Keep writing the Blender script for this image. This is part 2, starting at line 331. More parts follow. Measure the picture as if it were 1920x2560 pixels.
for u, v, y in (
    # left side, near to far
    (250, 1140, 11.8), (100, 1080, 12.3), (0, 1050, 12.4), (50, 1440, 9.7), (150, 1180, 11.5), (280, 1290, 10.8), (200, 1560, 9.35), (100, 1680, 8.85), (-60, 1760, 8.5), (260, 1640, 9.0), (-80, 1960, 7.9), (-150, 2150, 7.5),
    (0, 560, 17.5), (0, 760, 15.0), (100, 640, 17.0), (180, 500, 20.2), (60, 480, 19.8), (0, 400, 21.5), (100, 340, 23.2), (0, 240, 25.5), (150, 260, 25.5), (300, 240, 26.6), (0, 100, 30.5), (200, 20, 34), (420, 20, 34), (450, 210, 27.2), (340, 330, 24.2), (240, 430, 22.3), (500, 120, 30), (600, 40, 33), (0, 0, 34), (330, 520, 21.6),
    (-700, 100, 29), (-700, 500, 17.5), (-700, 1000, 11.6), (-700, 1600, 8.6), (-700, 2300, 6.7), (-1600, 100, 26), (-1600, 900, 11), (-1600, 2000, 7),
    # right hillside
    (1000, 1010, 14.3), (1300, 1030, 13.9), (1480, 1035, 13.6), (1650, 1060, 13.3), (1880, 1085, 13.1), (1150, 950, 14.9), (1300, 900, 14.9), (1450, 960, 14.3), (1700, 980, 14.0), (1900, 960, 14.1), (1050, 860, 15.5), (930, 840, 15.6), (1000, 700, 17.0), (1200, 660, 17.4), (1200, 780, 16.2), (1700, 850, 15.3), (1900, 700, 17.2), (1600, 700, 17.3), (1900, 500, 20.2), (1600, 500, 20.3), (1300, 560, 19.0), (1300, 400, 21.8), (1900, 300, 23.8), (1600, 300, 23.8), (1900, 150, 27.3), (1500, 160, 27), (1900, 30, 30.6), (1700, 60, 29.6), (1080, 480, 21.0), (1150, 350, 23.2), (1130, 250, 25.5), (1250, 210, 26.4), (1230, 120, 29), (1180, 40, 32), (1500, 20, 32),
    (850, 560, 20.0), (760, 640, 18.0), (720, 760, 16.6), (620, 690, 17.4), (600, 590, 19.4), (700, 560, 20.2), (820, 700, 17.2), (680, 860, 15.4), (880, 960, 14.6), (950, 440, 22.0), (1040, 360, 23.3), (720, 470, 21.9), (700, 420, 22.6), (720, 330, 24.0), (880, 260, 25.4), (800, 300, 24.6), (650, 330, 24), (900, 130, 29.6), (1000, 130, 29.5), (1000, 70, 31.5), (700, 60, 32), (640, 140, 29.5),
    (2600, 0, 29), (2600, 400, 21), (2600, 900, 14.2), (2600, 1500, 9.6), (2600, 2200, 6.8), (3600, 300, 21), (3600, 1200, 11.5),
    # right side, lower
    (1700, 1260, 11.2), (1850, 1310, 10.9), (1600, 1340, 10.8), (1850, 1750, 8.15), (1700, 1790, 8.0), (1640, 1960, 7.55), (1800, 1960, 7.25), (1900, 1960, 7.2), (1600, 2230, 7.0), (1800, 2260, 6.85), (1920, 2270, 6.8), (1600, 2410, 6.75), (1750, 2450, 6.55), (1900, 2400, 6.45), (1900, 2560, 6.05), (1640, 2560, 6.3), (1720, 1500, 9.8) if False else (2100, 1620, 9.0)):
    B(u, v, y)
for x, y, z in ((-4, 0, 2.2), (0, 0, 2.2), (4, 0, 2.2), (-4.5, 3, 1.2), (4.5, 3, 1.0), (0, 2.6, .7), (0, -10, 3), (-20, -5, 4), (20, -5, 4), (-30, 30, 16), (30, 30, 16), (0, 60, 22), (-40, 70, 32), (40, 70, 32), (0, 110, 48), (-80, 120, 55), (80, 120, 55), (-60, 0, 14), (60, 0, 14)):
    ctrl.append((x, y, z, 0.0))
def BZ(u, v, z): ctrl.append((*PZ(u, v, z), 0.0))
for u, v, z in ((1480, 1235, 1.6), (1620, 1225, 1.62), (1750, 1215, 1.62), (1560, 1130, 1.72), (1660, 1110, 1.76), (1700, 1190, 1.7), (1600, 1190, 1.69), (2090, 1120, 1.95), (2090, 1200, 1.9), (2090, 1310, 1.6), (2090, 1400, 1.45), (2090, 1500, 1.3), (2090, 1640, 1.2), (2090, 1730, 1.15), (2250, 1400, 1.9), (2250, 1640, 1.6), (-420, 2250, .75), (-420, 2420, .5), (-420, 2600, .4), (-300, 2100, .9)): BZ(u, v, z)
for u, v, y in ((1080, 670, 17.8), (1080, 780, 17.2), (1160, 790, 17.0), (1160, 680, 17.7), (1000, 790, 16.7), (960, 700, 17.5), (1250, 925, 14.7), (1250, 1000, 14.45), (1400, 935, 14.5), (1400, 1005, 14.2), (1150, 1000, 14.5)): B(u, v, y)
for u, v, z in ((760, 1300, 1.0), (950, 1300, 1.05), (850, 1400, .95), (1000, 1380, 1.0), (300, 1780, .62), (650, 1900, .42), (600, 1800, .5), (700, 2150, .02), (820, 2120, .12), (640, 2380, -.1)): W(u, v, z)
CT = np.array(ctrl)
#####
— THE PROBLEM —
Give an exact repetition of all the material.

— THE REPLY —
Keep writing the Blender script for this image. This is part 2, starting at line 331. More parts follow. Measure the picture as if it were 1920x2560 pixels.
for u, v, y in (
    # left side, near to far
    (250, 1140, 11.8), (100, 1080, 12.3), (0, 1050, 12.4), (50, 1440, 9.7), (150, 1180, 11.5), (280, 1290, 10.8), (200, 1560, 9.35), (100, 1680, 8.85), (-60, 1760, 8.5), (260, 1640, 9.0), (-80, 1960, 7.9), (-150, 2150, 7.5),
    (0, 560, 17.5), (0, 760, 15.0), (100, 640, 17.0), (180, 500, 20.2), (60, 480, 19.8), (0, 400, 21.5), (100, 340, 23.2), (0, 240, 25.5), (150, 260, 25.5), (300, 240, 26.6), (0, 100, 30.5), (200, 20, 34), (420, 20, 34), (450, 210, 27.2), (340, 330, 24.2), (240, 430, 22.3), (500, 120, 30), (600, 40, 33), (0, 0, 34), (330, 520, 21.6),
    (-700, 100, 29), (-700, 500, 17.5), (-700, 1000, 11.6), (-700, 1600, 8.6), (-700, 2300, 6.7), (-1600, 100, 26), (-1600, 900, 11), (-1600, 2000, 7),
    # right hillside
    (1000, 1010, 14.3), (1300, 1030, 13.9), (1480, 1035, 13.6), (1650, 1060, 13.3), (1880, 1085, 13.1), (1150, 950, 14.9), (1300, 900, 14.9), (1450, 960, 14.3), (1700, 980, 14.0), (1900, 960, 14.1), (1050, 860, 15.5), (930, 840, 15.6), (1000, 700, 17.0), (1200, 660, 17.4), (1200, 780, 16.2), (1700, 850, 15.3), (1900, 700, 17.2), (1600, 700, 17.3), (1900, 500, 20.2), (1600, 500, 20.3), (1300, 560, 19.0), (1300, 400, 21.8), (1900, 300, 23.8), (1600, 300, 23.8), (1900, 150, 27.3), (1500, 160, 27), (1900, 30, 30.6), (1700, 60, 29.6), (1080, 480, 21.0), (1150, 350, 23.2), (1130, 250, 25.5), (1250, 210, 26.4), (1230, 120, 29), (1180, 40, 32), (1500, 20, 32),
    (850, 560, 20.0), (760, 640, 18.0), (720, 760, 16.6), (620, 690, 17.4), (600, 590, 19.4), (700, 560, 20.2), (820, 700, 17.2), (680, 860, 15.4), (880, 960, 14.6), (950, 440, 22.0), (1040, 360, 23.3), (720, 470, 21.9), (700, 420, 22.6), (720, 330, 24.0), (880, 260, 25.4), (800, 300, 24.6), (650, 330, 24), (900, 130, 29.6), (1000, 130, 29.5), (1000, 70, 31.5), (700, 60, 32), (640, 140, 29.5),
    (2600, 0, 29), (2600, 400, 21), (2600, 900, 14.2), (2600, 1500, 9.6), (2600, 2200, 6.8), (3600, 300, 21), (3600, 1200, 11.5),
    # right side, lower
    (1700, 1260, 11.2), (1850, 1310, 10.9), (1600, 1340, 10.8), (1850, 1750, 8.15), (1700, 1790, 8.0), (1640, 1960, 7.55), (1800, 1960, 7.25), (1900, 1960, 7.2), (1600, 2230, 7.0), (1800, 2260, 6.85), (1920, 2270, 6.8), (1600, 2410, 6.75), (1750, 2450, 6.55), (1900, 2400, 6.45), (1900, 2560, 6.05), (1640, 2560, 6.3), (1720, 1500, 9.8) if False else (2100, 1620, 9.0)):
    B(u, v, y)
for x, y, z in ((-4, 0, 2.2), (0, 0, 2.2), (4, 0, 2.2), (-4.5, 3, 1.2), (4.5, 3, 1.0), (0, 2.6, .7), (0, -10, 3), (-20, -5, 4), (20, -5, 4), (-30, 30, 16), (30, 30, 16), (0, 60, 22), (-40, 70, 32), (40, 70, 32), (0, 110, 48), (-80, 120, 55), (80, 120, 55), (-60, 0, 14), (60, 0, 14)):
    ctrl.append((x, y, z, 0.0))
def BZ(u, v, z): ctrl.append((*PZ(u, v, z), 0.0))
for u, v, z in ((1480, 1235, 1.6), (1620, 1225, 1.62), (1750, 1215, 1.62), (1560, 1130, 1.72), (1660, 1110, 1.76), (1700, 1190, 1.7), (1600, 1190, 1.69), (2090, 1120, 1.95), (2090, 1200, 1.9), (2090, 1310, 1.6), (2090, 1400, 1.45), (2090, 1500, 1.3), (2090, 1640, 1.2), (2090, 1730, 1.15), (2250, 1400, 1.9), (2250, 1640, 1.6), (-420, 2250, .75), (-420, 2420, .5), (-420, 2600, .4), (-300, 2100, .9)): BZ(u, v, z)
for u, v, y in ((1080, 670, 17.8), (1080, 780, 17.2), (1160, 790, 17.0), (1160, 680, 17.7), (1000, 790, 16.7), (960, 700, 17.5), (1250, 925, 14.7), (1250, 1000, 14.45), (1400, 935, 14.5), (1400, 1005, 14.2), (1150, 1000, 14.5)): B(u, v, y)
for u, v, z in ((760, 1300, 1.0), (950, 1300, 1.05), (850, 1400, .95), (1000, 1380, 1.0), (300, 1780, .62), (650, 1900, .42), (600, 1800, .5), (700, 2150, .02), (820, 2120, .12), (640, 2380, -.1)): W(u, v, z)
CT = np.array(ctrl)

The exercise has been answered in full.